Более интересны результаты на левом притоке реки — ручье Добром, текущем от западного подножья Родинки: здесь зацепили весовое золото. Автор идеи промышленных перспектив россыпного золота этого района геолог Нижнеколымской ГРП Юра Тюмеров проталкивает из года в год это направление работ с упорством чугунной бабы, забивающей сваи. И правильно делает, ведь крупные комковатые золотины на Добром — это вам не вездесущие невесомые «знаки» золота, которые при желании можно намыть в любом среднерусском овраге, размывающем ледниковые пески.

Начальник ГРП Викентий Терентьевич Храмов — общительный, добродушный мужик, мягкий, пожалуй даже чересчур мягкий для такой волчьей должности. Самой большой его слабостью является опаска перед вышестоящим начальством и разного рода проверяющими. Любой, кто знаком с работой отдаленных разведочных партий, знает, что не нарушает инструкций и предписаний лишь тот, кто ничего не делает.
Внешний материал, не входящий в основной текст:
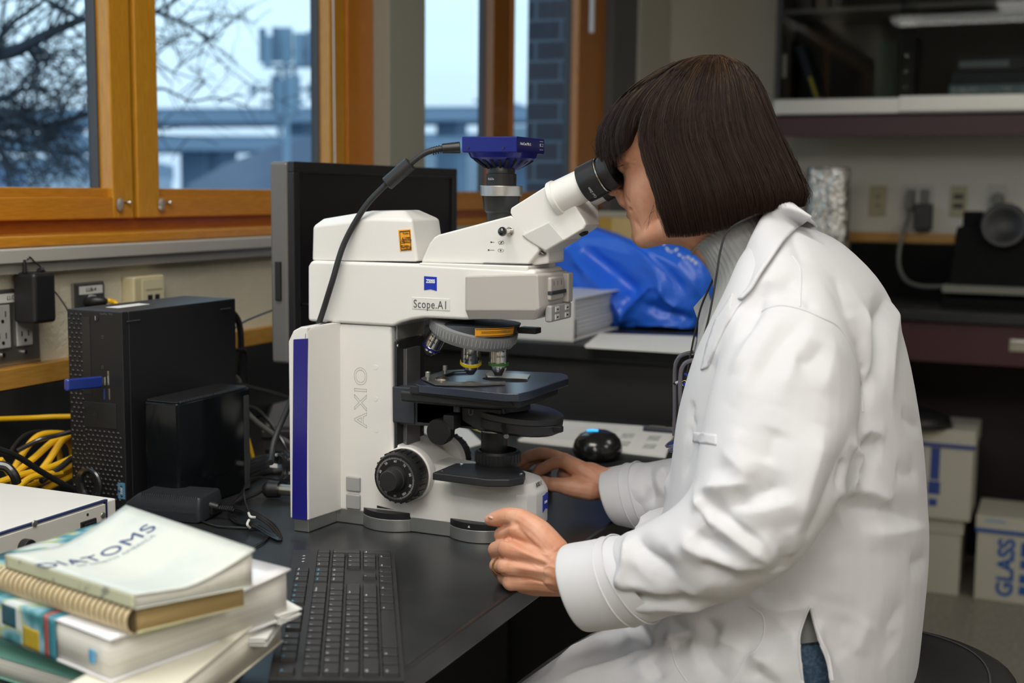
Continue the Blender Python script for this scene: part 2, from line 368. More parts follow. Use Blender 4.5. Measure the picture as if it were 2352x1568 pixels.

Тот, кто что-то делает, является нарушителем изначально и по определению. А поскольку всем известно, что любая хозяйственная работа на Нижней Колыме неразрывно связана с рыбой, то проверяющие из районной горнотехнической инспекции (РГТИ) и прочие захребетники из Усть-Неры очень любят прибывать сюда с проверками. Как свиньи к кормушке в привычное для кормежки время.

Когда мы летим спецрейсом в Усть-Неру, «АН-26» нагружен мешками с рыбой — отступным Храмова для РГТИ, немалой материальной ценностью в любом выражении и по тем временам экономной экономики. Вместе с рыбой летят и сами вымогатели, все как на подбор кабаноподобные особи, распухшие от халявной водки. С самым одиозным из них, господином Крапивиным, мне в будущем не раз придется столкнуться. Самое грустное и поучительное, что ни рыба, ни покорная виноватость Храмова не уберегли его от снятия с должности. Спрашивается: надо ли было так прогибаться? Воистину: «Не верь. Не бойся. Не проси».